PROBLEM DESCRIPTION:
Scan the following material for the string "metal" and copy each line in which it appears.

PROVIDED MATERIAL:
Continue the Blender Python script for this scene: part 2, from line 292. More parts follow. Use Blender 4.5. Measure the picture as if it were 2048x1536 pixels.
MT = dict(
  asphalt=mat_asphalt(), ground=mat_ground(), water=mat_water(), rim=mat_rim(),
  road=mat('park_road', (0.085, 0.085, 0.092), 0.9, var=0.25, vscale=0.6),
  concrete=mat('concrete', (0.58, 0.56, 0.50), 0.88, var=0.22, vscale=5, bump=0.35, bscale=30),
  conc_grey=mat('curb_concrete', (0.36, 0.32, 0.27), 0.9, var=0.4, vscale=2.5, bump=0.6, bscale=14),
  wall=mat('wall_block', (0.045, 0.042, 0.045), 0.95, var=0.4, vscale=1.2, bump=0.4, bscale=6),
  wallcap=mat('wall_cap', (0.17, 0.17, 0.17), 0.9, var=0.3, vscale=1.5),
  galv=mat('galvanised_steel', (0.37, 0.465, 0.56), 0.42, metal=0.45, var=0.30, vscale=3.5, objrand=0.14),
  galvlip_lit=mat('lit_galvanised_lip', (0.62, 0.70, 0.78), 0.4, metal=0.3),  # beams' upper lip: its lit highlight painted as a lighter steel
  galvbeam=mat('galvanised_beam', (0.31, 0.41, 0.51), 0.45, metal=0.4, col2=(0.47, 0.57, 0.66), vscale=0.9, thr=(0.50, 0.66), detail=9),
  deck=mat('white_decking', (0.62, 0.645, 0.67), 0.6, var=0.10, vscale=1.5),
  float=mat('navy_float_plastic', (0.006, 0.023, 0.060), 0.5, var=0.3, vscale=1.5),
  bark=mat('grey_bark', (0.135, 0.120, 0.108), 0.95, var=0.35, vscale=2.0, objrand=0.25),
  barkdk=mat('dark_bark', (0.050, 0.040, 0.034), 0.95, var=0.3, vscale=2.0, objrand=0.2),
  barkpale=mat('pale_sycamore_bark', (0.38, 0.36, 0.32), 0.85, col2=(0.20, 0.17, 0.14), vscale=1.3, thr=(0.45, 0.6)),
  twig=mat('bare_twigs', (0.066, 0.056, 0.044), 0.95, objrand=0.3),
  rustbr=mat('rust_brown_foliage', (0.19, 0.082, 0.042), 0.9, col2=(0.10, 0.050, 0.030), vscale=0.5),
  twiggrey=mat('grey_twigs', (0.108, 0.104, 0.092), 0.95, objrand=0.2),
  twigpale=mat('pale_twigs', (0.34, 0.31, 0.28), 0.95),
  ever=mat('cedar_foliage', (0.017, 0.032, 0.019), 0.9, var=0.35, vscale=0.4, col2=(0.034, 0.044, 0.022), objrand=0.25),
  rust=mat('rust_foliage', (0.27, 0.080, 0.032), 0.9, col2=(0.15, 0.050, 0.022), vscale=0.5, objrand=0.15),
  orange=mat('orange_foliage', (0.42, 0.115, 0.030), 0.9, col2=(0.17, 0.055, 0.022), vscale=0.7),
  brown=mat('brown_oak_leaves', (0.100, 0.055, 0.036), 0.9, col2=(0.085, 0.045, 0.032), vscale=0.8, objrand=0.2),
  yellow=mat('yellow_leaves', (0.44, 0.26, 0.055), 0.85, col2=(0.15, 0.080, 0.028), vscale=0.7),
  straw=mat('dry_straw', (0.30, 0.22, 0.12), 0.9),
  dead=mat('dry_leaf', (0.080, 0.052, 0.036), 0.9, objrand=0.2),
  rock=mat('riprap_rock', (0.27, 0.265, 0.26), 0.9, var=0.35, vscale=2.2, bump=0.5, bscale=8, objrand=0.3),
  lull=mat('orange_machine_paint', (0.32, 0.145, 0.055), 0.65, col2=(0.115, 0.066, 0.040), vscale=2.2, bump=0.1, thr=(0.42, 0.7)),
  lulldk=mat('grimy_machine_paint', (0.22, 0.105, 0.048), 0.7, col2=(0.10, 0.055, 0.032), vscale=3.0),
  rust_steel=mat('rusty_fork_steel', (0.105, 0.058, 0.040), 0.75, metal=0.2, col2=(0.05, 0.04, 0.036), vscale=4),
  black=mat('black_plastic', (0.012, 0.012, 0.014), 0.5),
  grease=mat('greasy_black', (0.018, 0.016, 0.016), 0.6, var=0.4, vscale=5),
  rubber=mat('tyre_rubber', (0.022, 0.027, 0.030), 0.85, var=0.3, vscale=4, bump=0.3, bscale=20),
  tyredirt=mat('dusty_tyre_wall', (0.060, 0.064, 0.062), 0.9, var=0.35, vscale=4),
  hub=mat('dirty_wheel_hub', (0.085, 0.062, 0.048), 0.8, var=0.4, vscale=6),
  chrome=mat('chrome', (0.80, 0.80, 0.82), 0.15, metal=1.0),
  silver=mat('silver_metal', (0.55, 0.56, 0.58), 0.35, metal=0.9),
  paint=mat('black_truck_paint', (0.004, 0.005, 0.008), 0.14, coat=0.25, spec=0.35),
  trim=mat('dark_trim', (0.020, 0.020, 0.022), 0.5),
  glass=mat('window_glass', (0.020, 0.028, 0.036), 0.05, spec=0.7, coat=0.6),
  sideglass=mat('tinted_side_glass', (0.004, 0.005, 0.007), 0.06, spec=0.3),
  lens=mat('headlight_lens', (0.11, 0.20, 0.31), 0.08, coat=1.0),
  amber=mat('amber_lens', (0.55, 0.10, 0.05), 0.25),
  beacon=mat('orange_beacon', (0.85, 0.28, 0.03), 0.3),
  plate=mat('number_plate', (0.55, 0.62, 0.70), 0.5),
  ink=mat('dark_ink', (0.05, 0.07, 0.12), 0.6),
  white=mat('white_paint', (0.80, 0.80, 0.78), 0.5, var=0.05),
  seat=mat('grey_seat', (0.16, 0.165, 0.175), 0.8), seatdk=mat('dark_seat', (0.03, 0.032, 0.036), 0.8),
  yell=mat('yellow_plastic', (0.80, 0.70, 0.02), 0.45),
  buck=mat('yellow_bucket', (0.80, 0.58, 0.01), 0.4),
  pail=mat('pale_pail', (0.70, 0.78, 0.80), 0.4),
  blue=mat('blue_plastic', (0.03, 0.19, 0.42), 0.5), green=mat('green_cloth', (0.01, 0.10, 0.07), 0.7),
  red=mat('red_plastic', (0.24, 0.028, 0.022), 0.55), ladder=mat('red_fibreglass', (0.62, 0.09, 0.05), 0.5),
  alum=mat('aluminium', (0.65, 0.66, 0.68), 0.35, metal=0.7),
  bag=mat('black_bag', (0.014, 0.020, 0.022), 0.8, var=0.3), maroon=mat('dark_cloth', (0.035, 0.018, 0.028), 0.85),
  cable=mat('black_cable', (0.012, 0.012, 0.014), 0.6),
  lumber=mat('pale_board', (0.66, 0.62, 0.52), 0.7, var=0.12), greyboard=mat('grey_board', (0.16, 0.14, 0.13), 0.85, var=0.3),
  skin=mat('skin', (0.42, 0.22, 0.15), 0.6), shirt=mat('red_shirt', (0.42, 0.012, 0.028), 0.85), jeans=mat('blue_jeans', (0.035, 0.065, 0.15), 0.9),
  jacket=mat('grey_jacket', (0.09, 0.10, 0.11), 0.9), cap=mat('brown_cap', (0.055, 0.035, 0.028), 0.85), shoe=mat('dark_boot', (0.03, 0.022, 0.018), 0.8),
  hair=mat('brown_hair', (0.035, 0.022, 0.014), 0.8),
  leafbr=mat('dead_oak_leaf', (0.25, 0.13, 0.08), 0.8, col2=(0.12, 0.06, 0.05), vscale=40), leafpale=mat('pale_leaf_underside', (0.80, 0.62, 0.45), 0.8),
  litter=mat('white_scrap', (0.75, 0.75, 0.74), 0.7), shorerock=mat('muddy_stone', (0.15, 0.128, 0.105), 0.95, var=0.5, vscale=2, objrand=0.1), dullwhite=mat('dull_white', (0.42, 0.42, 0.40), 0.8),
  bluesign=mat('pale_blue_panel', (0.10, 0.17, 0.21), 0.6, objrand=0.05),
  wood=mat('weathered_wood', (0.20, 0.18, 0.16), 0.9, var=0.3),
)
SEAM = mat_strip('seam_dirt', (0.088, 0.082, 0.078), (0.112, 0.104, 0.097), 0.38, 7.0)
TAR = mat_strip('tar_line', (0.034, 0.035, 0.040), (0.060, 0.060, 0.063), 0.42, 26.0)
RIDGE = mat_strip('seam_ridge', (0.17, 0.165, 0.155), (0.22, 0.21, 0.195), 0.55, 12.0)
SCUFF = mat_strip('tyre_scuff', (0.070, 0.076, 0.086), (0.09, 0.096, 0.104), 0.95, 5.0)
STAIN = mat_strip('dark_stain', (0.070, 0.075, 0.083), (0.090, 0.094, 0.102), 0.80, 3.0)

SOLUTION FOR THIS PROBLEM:
  galv=mat('galvanised_steel', (0.37, 0.465, 0.56), 0.42, metal=0.45, var=0.30, vscale=3.5, objrand=0.14),
  galvlip_lit=mat('lit_galvanised_lip', (0.62, 0.70, 0.78), 0.4, metal=0.3),  # beams' upper lip: its lit highlight painted as a lighter steel
  galvbeam=mat('galvanised_beam', (0.31, 0.41, 0.51), 0.45, metal=0.4, col2=(0.47, 0.57, 0.66), vscale=0.9, thr=(0.50, 0.66), detail=9),
  rust_steel=mat('rusty_fork_steel', (0.105, 0.058, 0.040), 0.75, metal=0.2, col2=(0.05, 0.04, 0.036), vscale=4),
  chrome=mat('chrome', (0.80, 0.80, 0.82), 0.15, metal=1.0),
  silver=mat('silver_metal', (0.55, 0.56, 0.58), 0.35, metal=0.9),
  alum=mat('aluminium', (0.65, 0.66, 0.68), 0.35, metal=0.7),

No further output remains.